In the Aftermath of a Post-Nuclear Senate, Everyone’s Dug in Deeper
Executive branch and most judicial nominees can now be confirmed with a simple, 51-vote majority.
The sun had not set on the post-nuclear Senate, when Democrats began looking forward to confirming a slate of White House nominees as Republicans dished out doomsday forecasts on the future of the institution.
Senate Majority Leader Harry Reid, D-Nev., invoked the rules change—first dubbed the "nuclear option" and later called the "Reid Rule"—and began a process in which executive and judicial nominees, though not Supreme Court justices, could be confirmed via a simple, 51-vote majority.
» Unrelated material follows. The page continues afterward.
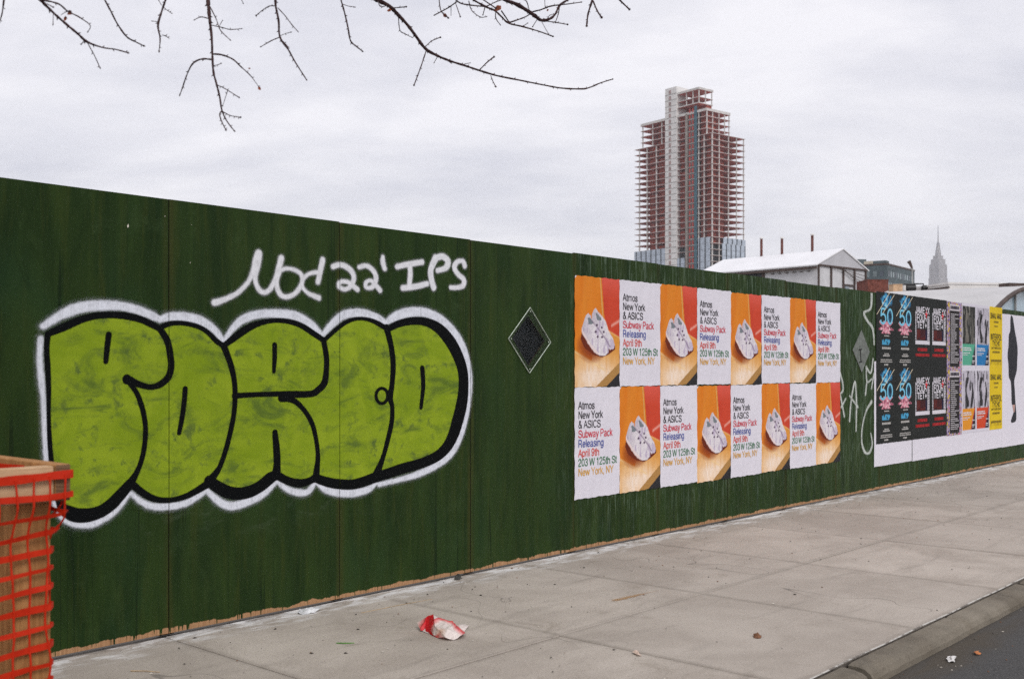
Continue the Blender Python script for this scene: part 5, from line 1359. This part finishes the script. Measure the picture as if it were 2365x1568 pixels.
# green leaf blade, straws, leaf bits
def blade(name, p, q, w, mat, label, cat, z=.004, bend=.0):
    a, b = floor_pt(*p), floor_pt(*q); c0 = (a+b)/2; d = (b-a); sdir = Vector((-d.y, d.x, 0)).normalized(); mb = MB(); N = 8; vs = []
    for i in range(N+1):
        tt = i/N; m_ = a+d*tt-c0+Vector((0, 0, z+bend*math.sin(tt*math.pi))); ww = w*(math.sin(min(1, tt*1.5+.25)*math.pi/2) if tt < .5 else (1-tt)*1.8+.08)
        vs += [m_-sdir*ww, m_+Vector((0, 0, w*.35)), m_+sdir*ww]
    fs = []
    for i in range(N):
        k = i*3; fs += [(k, k+1, k+4, k+3), (k+1, k+2, k+5, k+4)]
    mb.add(vs, fs); return tag(mb.build(name, mat, None, loc=(c0.x, c0.y, 0)), label, cat)
M_gleaf = simple('green_leaf', (0.10, 0.23, 0.05), .6, .25, 30)
M_straw = simple('dry_straw', (0.42, 0.30, 0.17), .8, .2, 40)
blade('leaf_blade', GP(745, 744), GP(895, 745), .011, M_gleaf, 'narrow green leaf blade lying on the pavement', 'leaf')
def G8(x, y): return ((100+x*600/2365)*.9464, (1350+y*600/2365)*.9464)
def stick(name, p, q, r, label):
    a, b = floor_pt(*p), floor_pt(*q); c0 = (a+b)/2
    m_ = (a+b)/2-c0+Vector((0, .004, r+.002))
    tag(MB().tube([a-c0+Vector((0, 0, r)), m_, b-c0+Vector((0, 0, r))], [r, r*.9, r*.6], 6).build(name, M_straw, None, loc=(c0.x, c0.y, 0)), label, 'stick')
stick('dry_stick', G8(862, 1133), G8(1145, 1146), .0028, 'thin tan stick on the pavement near the left foreground')
stick('dry_stick', GP(950, 492), GP(1535, 378), .002, 'long thin dry grass stalk on the pavement near the fence')
M_paper = simple('white_scrap', (0.66, 0.64, 0.62), .6, .15, 30)
M_brown = simple('brown_leaf', (0.17, 0.075, 0.035), .8, .4, 50)
crumple('paper_scrap', [G6(*p) for p in ((478,972),(500,968),(520,985),(508,992))], simple('pale_scrap', (0.55, 0.42, 0.34), .8, .2, 30), 'small pale folded scrap on the pavement', 'litter', 5, .010)
crumple('dead_leaf', [G6(*p) for p in ((1060,892),(1085,886),(1105,896),(1085,904),(1068,902))], M_brown, 'curled brown leaf on the open pavement flag', 'leaf', 6, .014)
def onroad(p): return p
crumple('crushed_cup', [G6(*p) for p in ((1990,930),(2010,918),(2035,925),(2030,945),(2005,945))], M_paper, 'crushed white cup scrap in the gutter', 'litter', 7, .02).location.z = -.083
crumple('dead_leaf', [G6(*p) for p in ((2120,900),(2145,895),(2155,906),(2135,912))], simple('orange_leaf', (0.42, 0.15, 0.05), .8, .3, 40), 'orange leaf lying on the asphalt', 'leaf', 8, .01).location.z = -.083
crumple('stone', [GP(*p) for p in ((1715,222),(1730,196),(1760,192),(1778,208),(1765,224))], simple('dark_stone', (0.05, 0.05, 0.045), .9, .3, 30), 'dark stone lying against the foot of the fence', 'stone', 9, .03)
# crumbs, chips and leaf bits that nobody could count
mb = MB(); r = random.Random(4)
for i in range(1050):
    s = r.uniform(-2.5, 15); la = abs(r.gauss(0, .9)) if r.random() < .65 else r.uniform(.05, 3.0)
    if la > 3.03 or la < .02: continue
    p = W0+WD*s+Vector((WD.y, -WD.x, 0))*la; k = r.choice((.003, .003, .004, .005, .007, .010))*r.uniform(.6, 1.3); a = r.uniform(0, 6.28); e = r.uniform(.3, .9)
    ca, sa = math.cos(a), math.sin(a); z = .0035
    q = [(-1, 0), (0, -e), (1, 0), (.1, e)]
    mb.add([(p.x+(x*ca-y*sa)*k, p.y+(x*sa+y*ca)*k, z) for x, y in q]+[(p.x, p.y, z+k*.5)], [(0,1,4),(1,2,4),(2,3,4),(3,0,4)], r.choice((0, 0, 0, 1, 2)))
tag(mb.build('pavement_debris', [simple('dark_crumbs', (0.05, 0.042, 0.035), .9, .4, 40), M_brown, simple('pale_crumbs', (0.5, 0.46, 0.4), .9, .2, 40)]), 'scattered crumbs and leaf bits over the pavement', kind='stuff')
mb = MB()
for i in range(260):
    s = r.uniform(-3, 14); la = 3.25+abs(r.gauss(0, .35)); p = W0+WD*s+Vector((WD.y, -WD.x, 0))*la; k = r.uniform(.003, .009); a = r.uniform(0, 6.28)
    mb.add([(p.x+math.cos(a+j*1.57)*k*(1 if j % 2 else .5), p.y+math.sin(a+j*1.57)*k*(1 if j % 2 else .5), -.083) for j in range(4)]+[(p.x, p.y, -.083+k*.6)], [(0,1,4),(1,2,4),(2,3,4),(3,0,4)], r.choice((0, 0, 1, 1, 2)))
tag(mb.build('gutter_debris', [bpy.data.materials['dark_crumbs'], M_brown, bpy.data.materials['pale_crumbs']]), 'grit and leaf bits along the gutter', kind='stuff')
# rusty smear on the flag
t = NT('rust_stain'); v = t.coords(); n = t.noise(v, 22, 5, .7); d = t.attr('d')
M_rust = t.fin((0.42, 0.24, 0.10), .9, alpha=t.math('MULTIPLY', t.rng(t.math('ADD', d, t.math('MULTIPLY', t.math('SUBTRACT', n, .5), 1.6)), -.1, .9, .75, 0), 1.0))
a, b = floor_pt(*G6(380, 725)), floor_pt(*G6(610, 672)); N = 24; vs = []; fs = []; dd = []; dv = b-a; sd = Vector((-dv.y, dv.x, 0)).normalized()
for i in range(N+1):
    for j in range(9):
        tt = i/N; w = (j-4)/4; wd = .05*(1-.55*tt); vs.append(a+dv*tt+sd*w*wd+Vector((0, 0, .0046))); dd.append(abs(w)+max(0, tt-.45)*1.3+max(0, .08-tt)*8)
for i in range(N):
    for j in range(8): k = i*9+j; fs.append((k, k+9, k+10, k+1))
me = mesh(vs, fs); at_ = me.attributes.new('d', 'FLOAT', 'POINT'); at_.data.foreach_set('value', dd)
o = link('rust_stain', me, M_rust, sidewalk); o.matrix_parent_inverse = Matrix.LocRotScale(W0, Matrix.Rotation(WRZ, 3, 'Z'), None).inverted()

# ------------------------------------------------------------------ haze
hz = NT('haze'); hz.t.nodes.remove(hz.b)
pv_ = hz.node('ShaderNodeVolumePrincipled', {'Color': (0.86, 0.88, 0.93), 'Density': 0.00013, 'Anisotropy': 0.2})
hz.t.links.new(pv_.outputs[0], hz.out.inputs['Volume'])
o = MB().box((-4500, -4500, -1.2), (4500, 4500, 462)).build('haze', hz.m)
tag(o, 'thin pale city haze between the fence and the far skyscraper', kind='stuff')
The upper chamber is on track to confirm Patricia Millett to the U.S. Court of Appeals-D.C. Circuit after Thanksgiving recess, and the White House has submitted a slate of other nominees to other posts. But when it comes to budget deals and other legislation—particularly bills that need 60 votes to pass—the rules change hasn't done much to create a bipartisan atmosphere.
"It puts a chill on the entire United States Senate," said Sen. John McCain, R-Ariz. "It puts a chill on everything that requires bipartisanship."
McCain, who reached a deal to thwart a rules change back in the summer, now says it's "too late" to forge an agreement to go back. He had been working for two weeks to avert what happened Thursday, including an hour-long meeting in Reid's office Wednesday night.
"I've reached [out] until my arm aches, OK?" McCain said. "They are governed by these hard-over, newer members of the Democratic caucus who have never been in the minority, who are primarily driving this issue and they succeeded. And they will pay a very, very heavy price for it."
And what could that price be? Senate Minority Leader Mitch McConnell, R-Ky., isn't laying out a play-by-play on how Republicans will bite back. "I don't think this is a time to be talking about reprisal. I think it is a time to be sad about what's been done to the United States Senate, the greatest deliberative body in the world."
Republicans, like Sen. Lindsey Graham of South Carolina, warned that judicial nominees would become more and more partisan because, "the party in power is going to be pushed by base votes," he said. "The political nature of who you pick changes because you are not going to have to accommodate anybody on the other side."
Indeed, the Senate Democrats who were most vocal in support of the rules change did include a cadre of newer members who haven't served in the minority. Their arguments in favor of the change took hold this week, particularly as some of their weary, more experienced colleagues felt they had no other options.
"I feel like we've been forced into it, and I think it's terribly unfortunate," Sen. Claire McCaskill, D-Mo., said. "You can't decide you want to remove judges from a circuit without getting a law passed to reduce the number of judges on that circuit. You don't get to block nominees in order to effect legislative policy, and that's what they're trying to do."
A number of Democrats are thrilled that, as they put it, the fever has been broken and they can move on to confirm judges that hadn't been blocked because of their qualifications, but because Republicans objected to Obama filling the court with his choices. "I'm not afraid of democracy," said retiring Sen. Tom Harkin, D-Iowa.
"Not uneasy at all. Happy about it," said Sen. Mary Landrieu, D-La. "I've been supportive of it for a long time. It took us awhile to get the whole caucus there. I am thrilled to get the Senate back to work."
Republicans have argued that the rules change was a distraction, designed to remove the focus on the problems associated with the rollout of Obamacare. Landrieu, who faces a tough reelection fight back home, countered that the rules change had nothing to do with the Affordable Care Act.
"It had to do with the fact that the Senate has been at a dead standstill and there are a handful of senators led by Ted Cruz, supported by Mitch McConnell, and flamed on by David Vitter, that think they own this floor and they don't," she said. "The American people do and we're going to get back to their business."
Reid's changing of the rules basically delivered on something many Republicans say they've been expecting. Very "matter of fact," was how Sen. Johnny Isakson, R-Ga., put it. "This is something that everybody thought would come, they just didn't know when."
"We were all tired of being threatened by it," said Sen. Roy Blunt, R-Mo.
Other lawmakers tried to find a way out. Sen. Susan Collins, R-Maine, had dinner Monday night with a group of senators who convened during the shutdown, to come up with a short-term compromise.
"It was very shortsighted of the Democrats to force this. There was a group of us working to try to come up with some sort of compromise and I think it's unfortunate that we were not given the time to try to come up with something that might have produced a different ending," Collins said.
Democrats, particularly the more apprehensive ones, were acutely aware of how their votes on Thursday could come back to haunt them. "If you've been around awhile, I think you worry about everything—including the sun coming up—coming back to haunt you," McCaskill said. "There's nothing I do that I don't worry about."